Nadie, y menos los dueños del dinero, los manipuladores de los mercados financieros, cambiarios, bursátiles, tiene por qué llamarse a escándalo. El triunfo del republicano estaba ya en los acuerdos interpartidarios. Por lo demás, sigue siendo válida mi advertencia a los mexicanos: No importa quién esté en la presidencia de EU; de todos modos a los mexicanos les va mal porque no saben elegir a su presidente, ni a su gobernador, ni a su presidente municipal, y menos a su diputado porque ni siquiera lo conocen y ni siquiera saben que, en tres años, se agandallará una fortuna que le permitirá vivir sin trabajar.
Generalmente, por otra parte, los gobernantes mexicanos tienen que pagar tributo a Washington y ahora me estoy acordando de un chiste que corría allá por los años 70: Cuando se declaraba “triunfador” en las elecciones mexicanas, triunfador porque no tenía contrincante, iba a la Casa Blanca donde se daba el siguiente diálogo.

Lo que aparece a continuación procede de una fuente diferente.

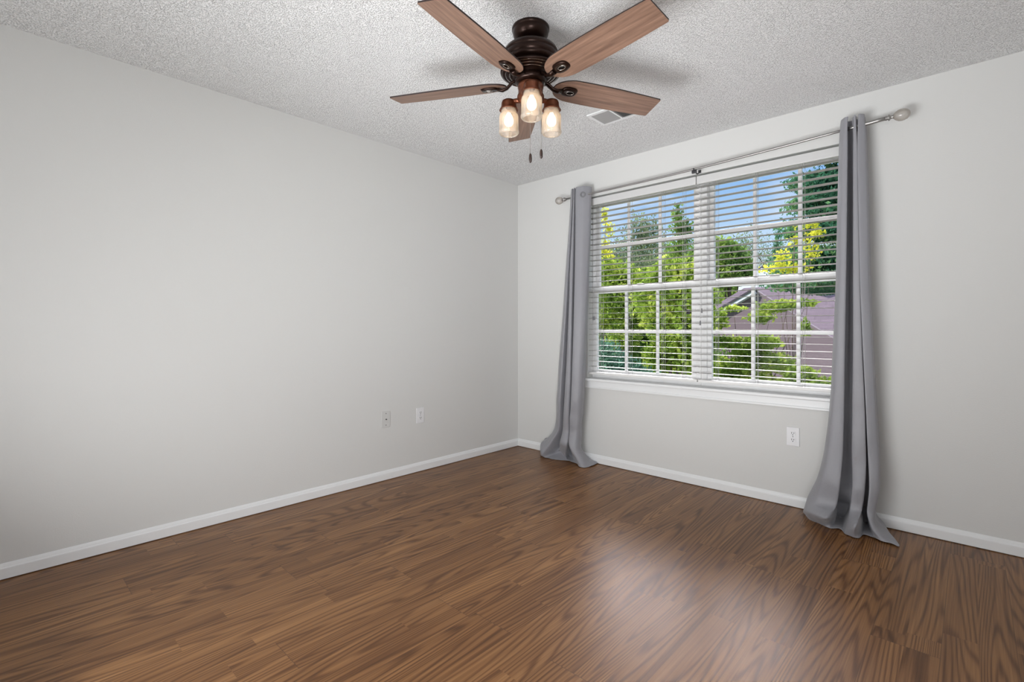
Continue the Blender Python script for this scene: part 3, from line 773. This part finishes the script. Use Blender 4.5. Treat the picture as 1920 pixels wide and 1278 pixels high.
def slab(name, P, th, m, par, uvs=True):
    """a thick quad; P in world"""
    P = [Vector(p) - HO for p in P]; n = (P[1] - P[0]).cross(P[3] - P[0]).normalized()
    if n.z < 0 : n = -n
    V = P + [p - n * th for p in P]
    me = bpy.data.meshes.new(name); me.from_pydata([tuple(v) for v in V], [], [(0, 1, 2, 3), (7, 6, 5, 4), (0, 4, 5, 1), (1, 5, 6, 2), (2, 6, 7, 3), (3, 7, 4, 0)])
    uv = me.uv_layers.new(name='UVMap')
    ax = (P[1] - P[0]).normalized(); ay = n.cross(ax)
    for lp in me.loops:
        v = me.vertices[lp.vertex_index].co; uv.data[lp.index].uv = ((v - P[0]).dot(ax), (v - P[0]).dot(ay))
    return link(name, me, m, par)
ridgeY, eaveY = 13.0, 8.6
rl = atY(1300, 536, ridgeY); rr_ = atY(1700, 536, ridgeY)
zr = atY(1450, 537, ridgeY).z
xa, xb = atY(1395, 600, ridgeY).x, atY(1760, 600, ridgeY).x
# the main roof is a hip at its left end
slab('main_roof', [(xa - 3.2, eaveY, zr - 3.0), (xb, eaveY, zr - 3.0), (xb, ridgeY, zr), (xa, ridgeY, zr)], .12, M_roof, house)
# walls under the eaves
wl = MB().box(xa - 2.8, xb - .2, eaveY + .4, ridgeY + 1, GZ, zr - 2.9)
for v in wl.bm.verts: v.co -= HO
wl.build('wall', M_siding, house)
# front gable with white rake board
gy = 8.3
ap = atY(1409, 541, gy); le = atY(1325, 590, gy)
sl_ = (ap.z - le.z) / (ap.x - le.x)
lx = ap.x - 3.0; lz = ap.z - 3.0 * sl_
rx_ = ap.x + 3.6; rz2 = ap.z - .12
gw = MB(); bmv = [gw.bm.verts.new(Vector(p) - HO) for p in ((lx, gy + .2, GZ), (rx_, gy + .2, GZ), (rx_, gy + .2, ap.z - 2.6), (ap.x, gy + .2, ap.z), (lx, gy + .2, lz))]
bb = [gw.bm.verts.new(v.co + Vector((0, .2, 0))) for v in bmv]
gw.bm.faces.new(bmv); gw.bm.faces.new(bb[::-1])
for i in range(5): gw.bm.faces.new((bmv[i], bb[i], bb[(i + 1) % 5], bmv[(i + 1) % 5]))
gw.build('gable_wall', shingle('mauve_lap_siding', rgb(152, 135, 146)), house)
def strip(name, a, b, wd, y, m, t=.06, off=0.):
    a, b = Vector(a), Vector(b); d = (b - a).normalized(); n = Vector((-d.z, 0, d.x));
    mb = MB(); o1, o2 = a + n * off, b + n * off
    vs = [o1, o2, o2 + n * wd, o1 + n * wd]
    f_ = [mb.bm.verts.new(v - HO) for v in vs]; k_ = [mb.bm.verts.new(v - HO + Vector((0, t, 0))) for v in vs]
    mb.bm.faces.new(f_); mb.bm.faces.new(k_[::-1])
    for i in range(4): mb.bm.faces.new((f_[i], k_[i], k_[(i + 1) % 4], f_[(i + 1) % 4]))
    return mb.build(name, m, house)
strip('rake_board', (lx, gy, lz), (ap.x, gy, ap.z), .085, gy, M_white, .2, -.12)
strip('drip_edge', (lx, gy - .03, lz), (ap.x + .05, gy - .03, ap.z), .045, gy, M_dark, .3, -.035)
# second gable at the right
a2 = atY(1508, 531, 12.2); b2 = atY(1548, 551, 12.2)
strip('rake_board', a2, b2, .12, 12.2, M_white, .1, 0)
strip('drip_edge', a2, b2, .05, 12.2, M_dark, .16, .12)

# far white gable peak between the trees
g2 = empty('distant_house', tuple(atY(1428, 520, 20)), 'white gable peak of a distant house seen between the trees', 'house')
q = atY(1425, 500, 20); q0 = Vector(g2.location)
def tri(mb, w_, top, bot, y0_, y1_):
    o = [(-w_, bot), (w_, bot), (0, top)]
    A = [mb.bm.verts.new((x, y0_, z)) for x, z in o]; Bq = [mb.bm.verts.new((x, y1_, z)) for x, z in o]
    mb.bm.faces.new(A); mb.bm.faces.new(Bq[::-1])
    for i in range(3): mb.bm.faces.new((A[i], Bq[i], Bq[(i + 1) % 3], A[(i + 1) % 3]))
tt = q.z - q0.z
m1 = MB(); tri(m1, 1.0, tt - .05, tt - .62, 0, .3); m1.box(-1.0, 1.0, .01, .3, GZ - q0.z, tt - .62); m1.build('gable_wall', M_white, g2)
m2_ = MB(); m2_.tube([(-1.1, .1, tt - .66), (0, .1, tt), (1.1, .1, tt - .66)], .05, 6); m2_.build('roof_edge', M_dark, g2)

# big dark conifer at the right
con = []
rnd = random.Random(5)
cb = atY(1592, 400, 6.4)
for k in range(17):
    z = 5.9 - k * .25
    rad = .45 + k * .045
    for q_ in range(7):
        a = rnd.uniform(0, 2 * PI)
        con.append(((cb.x + math.cos(a) * rad * .6, cb.y + math.sin(a) * rad * .6, z + rnd.uniform(-.1, .1)), (rad * .5, rad * .5, .10)))
tree('dark_conifer', (cb.x, cb.y, GZ), con, 90000, .034, M_con, 'dark green conifer with drooping boughs beside the right curtain', seed=61, trunk=.10, elong=2.2, droop=.8, limbs=False)

# near leafy trees
tree('lime_leaved_tree', base(1165, 4.2), [B(1140, 515, 4.2, .32), B(1175, 530, 4.3, .34), B(1150, 565, 4.0, .40), B(1200, 575, 4.4, .44), B(1128, 590, 4.2, .36), B(1215, 530, 4.2, .26), B(1175, 620, 4.2, .30)],
     15000, .04, M_lime, 'lime green leafy tree filling the lower left panes', seed=71, trunk=.05)
tree('lime_leaved_tree', base(1262, 2.8), [B(1255, 520, 2.8, .28), B(1285, 525, 2.8, .28), B(1240, 560, 2.8, .38), B(1285, 570, 2.8, .40), B(1262, 620, 2.75, .34), B(1290, 660, 2.75, .26), B(1240, 670, 2.8, .26)],
     15000, .04, M_lime, 'lime green leafy tree left of the middle mullion', seed=72, trunk=.05)
tree('slender_tree', base(1136, 6.8), [B(1134, 405, 6.8, .10, .1, .22), B(1142, 430, 6.8, .15, .1, .2), B(1134, 462, 6.8, .16, .1, .24), B(1140, 490, 6.8, .16, .15, .3)], 900, .04, M_yel, 'slender yellow green sapling at the left edge of the window', seed=73, trunk=.02)
tree('slender_tree', base(1270, 7.6), [B(1270, 400, 7.6, .16, .1, .26), B(1276, 425, 7.6, .30, .2, .24), B(1270, 470, 7.6, .32, .3, .3), B(1285, 440, 7.6, .2, .2, .3)], 1900, .045, M_mid, 'slim green tree top against the sky left of the mullion', seed=74, trunk=.03)
tree('maple_tree', base(1380, 17), [B(1350, 500, 17, 1.0), B(1365, 490, 17, .8), B(1340, 475, 17, .7), B(1388, 512, 17, .5)], 14000, .09, M_mid, 'fresh green tree just above the meeting rail of the right window', seed=75, trunk=.12)
tree('yellow_leaved_tree', base(1490, 4.6), [B(1515, 420, 4.6, .20, .1, .08), B(1532, 436, 4.6, .12, .1, .08), B(1500, 450, 4.6, .18, .1, .10), B(1465, 482, 4.6, .14, .08, .12), B(1452, 502, 4.6, .24, .1, .07), B(1488, 504, 4.6, .26, .1, .08), B(1522, 472, 4.6, .12, .1, .14)],
     900, .030, M_yel, 'bright yellow leaved tree in front of the dark conifer', seed=76, trunk=.018)
tree('leafy_branch_tree', base(1400, 3.9), [B(1345, 600, 3.9, .16, .15, .18), B(1375, 578, 3.9, .16, .1, .05), B(1360, 640, 3.9, .26, .2, .10), B(1405, 655, 3.9, .26, .2, .16), B(1450, 575, 3.9, .24, .15, .09), B(1480, 570, 3.9, .20, .15, .07), B(1515, 568, 3.9, .14, .1, .05),
     B(1425, 595, 3.9, .20, .15, .08), B(1430, 640, 3.9, .24, .2, .10), B(1380, 690, 3.9, .36, .2, .18), B(1450, 680, 3.9, .30, .2, .16), B(1495, 700, 3.9, .22, .2, .12), B(1510, 615, 3.9, .07, .07, .12), B(1525, 720, 3.9, .26, .2, .12), B(1430, 720, 3.85, .4, .2, .16), B(1350, 720, 3.85, .3, .2, .2)],
     12000, .034, M_lime, 'green leafy branches in front of the mauve roof', seed=77, trunk=.03)
tree('blue_green_hedge', base(1150, 2.1), [B(1135, 670, 2.1, .24), B(1165, 695, 2.1, .24), B(1195, 708, 2.1, .2), B(1120, 700, 2.1, .28), B(1220, 720, 2.1, .2), B(1150, 730, 2.1, .4)], 14000, .024, M_hedge, 'blue green shrub at the bottom left of the window', 'shrub', seed=78, trunk=.04)
tree('low_shrub', base(1290, 5.4), [B(1200, 650, 5.4, .6), B(1250, 680, 5.4, .6), B(1300, 690, 5.4, .6), B(1290, 640, 5.4, .45), B(1180, 610, 5.4, .5), B(1240, 620, 5.4, .5), B(1340, 715, 5.2, .4)], 30000, .042, M_mid, 'mid green shrubs low behind the leafy branches', 'shrub', seed=79, trunk=.05)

Presidente de EU: Mr. Presidente. Your papers…
Presidente de México: Mr. Presidente. My check…
Seguiremos haciendo lo que ordene la Casa Blanca, la de Washington, por supuesto. La economía continuará dependiendo de los vaivenes de la economía gringa y de los mercados de Wall Street. Y seguiremos recibiendo indocumentados expulsados de la Unión. Obama, en el colmo de la hipocresía, ordenó expulsiones masivas de latinos. Lo mismo continuará haciendo Donald Trump, porque no quieren que se les cuele nadie realmente amenazador. Y más ante el grave riesgo de que se cuelen los soldados del Estado Islámico. El Estado Islámico (el ISIS, por sus siglas en inglés) impulsado y promovido y auspiciado, contradictoriamente, por Washington, es un búmerang para el gobierno estadounidense, un gravísimo peligro (una víbora alimentada por los mismos gringos) para el gobierno y las clases de la sociedad estadounidense. Pertrecharse frente al hijo deberá ser una de las prioridades del mandato del multimillonario.
Muy compleja esta telaraña de interpretaciones de la política nacional y mundial estadounidenses, y frente a México, que es lo que más debe de ocuparnos. Y, caramba, educarnos a no vender el voto al mejor postor. Esto es muy difícil en una sociedad hambrienta; hambrienta de todo, principalmente de alimentos.
Fíjese lo que le voy a decir. En última instancia, si se llegase a construir el muro en la frontera, no sería para los mexicanos sino para los llamados extremistas islámicos (insisto: alimentados por Washington) que estarían tramando una invasión a los grandes conglomerados urbanos estadounidenses. O sea, el inicio de una tercera guerra y el fin del último de los imperios, el imperio capitalista, que entró ya en decadencia y padece una agonía prolongada.